[Data extract]

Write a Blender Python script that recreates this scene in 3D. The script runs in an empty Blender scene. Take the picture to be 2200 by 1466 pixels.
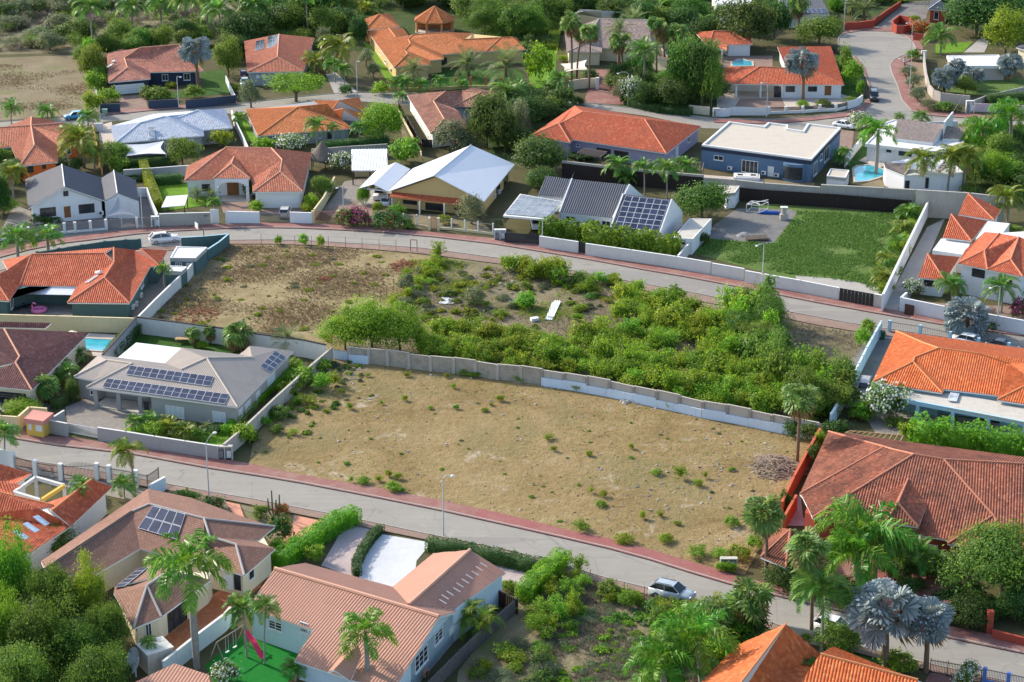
import bpy,math,random
import numpy as np
from mathutils import Vector,Matrix
from mathutils.geometry import tessellate_polygon
random.seed(7);rng=np.random.default_rng(7)
R=math.radians
SC=bpy.context.scene;COL=SC.collection
# ---------------------------------------------------------------- camera, sky, sun, exposure
CAM_H,PITCH,LENS=96.0,R(20.42),70.0
cam=bpy.data.objects.new('camera',bpy.data.cameras.new('camera'));COL.objects.link(cam)
cam.location=(0,0,CAM_H);cam.rotation_euler=(R(90) - PITCH,0,0)
cam.data.lens=LENS;cam.data.sensor_width=36;cam.data.clip_start=1;cam.data.clip_end=5000
SC.camera=cam
SUN_EL,SUN_DIR=R(31),Vector((0.78,-0.62))          # direction the shadows fall
w=bpy.data.worlds.new('World');SC.world=w;w.use_nodes=True
nt=w.node_tree;nt.nodes.clear()
sky=nt.nodes.new('ShaderNodeTexSky');sky.sky_type='NISHITA';sky.sun_disc=False
sky.sun_elevation=SUN_EL;sky.sun_rotation=math.atan2(-SUN_DIR.x,-SUN_DIR.y);sky.air_density=1.0;sky.dust_density=1.5
bg=nt.nodes.new('ShaderNodeBackground');bg.inputs[1].default_value=0.15
wo=nt.nodes.new('ShaderNodeOutputWorld');nt.links.new(sky.outputs[0],bg.inputs[0]);nt.links.new(bg.outputs[0],wo.inputs[0])
sl=bpy.data.lights.new('sun','SUN');sl.energy=2.9;sl.angle=R(0.9);sl.color=(1.0,0.905,0.76)
so=bpy.data.objects.new('sun',sl);COL.objects.link(so)
so.rotation_euler=Vector((SUN_DIR.x*math.cos(SUN_EL),SUN_DIR.y*math.cos(SUN_EL),-math.sin(SUN_EL))).to_track_quat('-Z','Y').to_euler()
so.location=(-100,350,150)
SC.view_settings.view_transform='Standard';SC.view_settings.look='None';SC.view_settings.exposure=1.05;SC.view_settings.gamma=1
SC.view_settings.use_curve_mapping=False
SC.cycles.max_bounces=6;SC.cycles.diffuse_bounces=3;SC.cycles.transparent_max_bounces=8
# ---------------------------------------------------------------- surveying: a mark on the photograph -> a point on the ground (or at a height)
F_PX=LENS/36*2200;CT,ST=math.cos(PITCH),math.sin(PITCH)
K1,K2=2200/560,1466/416
REG={0:(0,0,1)}
for i in range(16):
    REG[i+1]=((0,550,1100,1640)[i % 4],(0,350,700,1050)[i//4],K1 if i < 12 else K2)
def px(r,x,y):
    a=REG[r];return a[0]+x/a[2],a[1]+y/a[2]
def ray(x,y):
    X,Y=(x-1100)/F_PX,-(y-733)/F_PX
    return Vector((X,CT+ST*Y,-ST+CT*Y))
def P(x,y,z=0.0,r=0):
    x,y=px(r,x,y);d=ray(x,y);t=(z-CAM_H)/d.z
    return Vector((d.x*t,d.y*t,z))
def ray_plane(x,y,p0,n):
    d=ray(x,y);o=Vector((0,0,CAM_H));return o+d*((p0-o).dot(n)/d.dot(n))
def mpp(p):                                            # photo pixels per metre at a point
    return F_PX/((p.y*CT) - (p.z-CAM_H)*ST)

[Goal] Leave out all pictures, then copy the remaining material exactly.

[Finished answer]
Write a Blender Python script that recreates this scene in 3D. The script runs in an empty Blender scene. Take the picture to be 2200 by 1466 pixels.
import bpy,math,random
import numpy as np
from mathutils import Vector,Matrix
from mathutils.geometry import tessellate_polygon
random.seed(7);rng=np.random.default_rng(7)
R=math.radians
SC=bpy.context.scene;COL=SC.collection
# ---------------------------------------------------------------- camera, sky, sun, exposure
CAM_H,PITCH,LENS=96.0,R(20.42),70.0
cam=bpy.data.objects.new('camera',bpy.data.cameras.new('camera'));COL.objects.link(cam)
cam.location=(0,0,CAM_H);cam.rotation_euler=(R(90) - PITCH,0,0)
cam.data.lens=LENS;cam.data.sensor_width=36;cam.data.clip_start=1;cam.data.clip_end=5000
SC.camera=cam
SUN_EL,SUN_DIR=R(31),Vector((0.78,-0.62))          # direction the shadows fall
w=bpy.data.worlds.new('World');SC.world=w;w.use_nodes=True
nt=w.node_tree;nt.nodes.clear()
sky=nt.nodes.new('ShaderNodeTexSky');sky.sky_type='NISHITA';sky.sun_disc=False
sky.sun_elevation=SUN_EL;sky.sun_rotation=math.atan2(-SUN_DIR.x,-SUN_DIR.y);sky.air_density=1.0;sky.dust_density=1.5
bg=nt.nodes.new('ShaderNodeBackground');bg.inputs[1].default_value=0.15
wo=nt.nodes.new('ShaderNodeOutputWorld');nt.links.new(sky.outputs[0],bg.inputs[0]);nt.links.new(bg.outputs[0],wo.inputs[0])
sl=bpy.data.lights.new('sun','SUN');sl.energy=2.9;sl.angle=R(0.9);sl.color=(1.0,0.905,0.76)
so=bpy.data.objects.new('sun',sl);COL.objects.link(so)
so.rotation_euler=Vector((SUN_DIR.x*math.cos(SUN_EL),SUN_DIR.y*math.cos(SUN_EL),-math.sin(SUN_EL))).to_track_quat('-Z','Y').to_euler()
so.location=(-100,350,150)
SC.view_settings.view_transform='Standard';SC.view_settings.look='None';SC.view_settings.exposure=1.05;SC.view_settings.gamma=1
SC.view_settings.use_curve_mapping=False
SC.cycles.max_bounces=6;SC.cycles.diffuse_bounces=3;SC.cycles.transparent_max_bounces=8
# ---------------------------------------------------------------- surveying: a mark on the photograph -> a point on the ground (or at a height)
F_PX=LENS/36*2200;CT,ST=math.cos(PITCH),math.sin(PITCH)
K1,K2=2200/560,1466/416
REG={0:(0,0,1)}
for i in range(16):
    REG[i+1]=((0,550,1100,1640)[i % 4],(0,350,700,1050)[i//4],K1 if i < 12 else K2)
def px(r,x,y):
    a=REG[r];return a[0]+x/a[2],a[1]+y/a[2]
def ray(x,y):
    X,Y=(x-1100)/F_PX,-(y-733)/F_PX
    return Vector((X,CT+ST*Y,-ST+CT*Y))
def P(x,y,z=0.0,r=0):
    x,y=px(r,x,y);d=ray(x,y);t=(z-CAM_H)/d.z
    return Vector((d.x*t,d.y*t,z))
def ray_plane(x,y,p0,n):
    d=ray(x,y);o=Vector((0,0,CAM_H));return o+d*((p0-o).dot(n)/d.dot(n))
def mpp(p):                                            # photo pixels per metre at a point
    return F_PX/((p.y*CT) - (p.z-CAM_H)*ST)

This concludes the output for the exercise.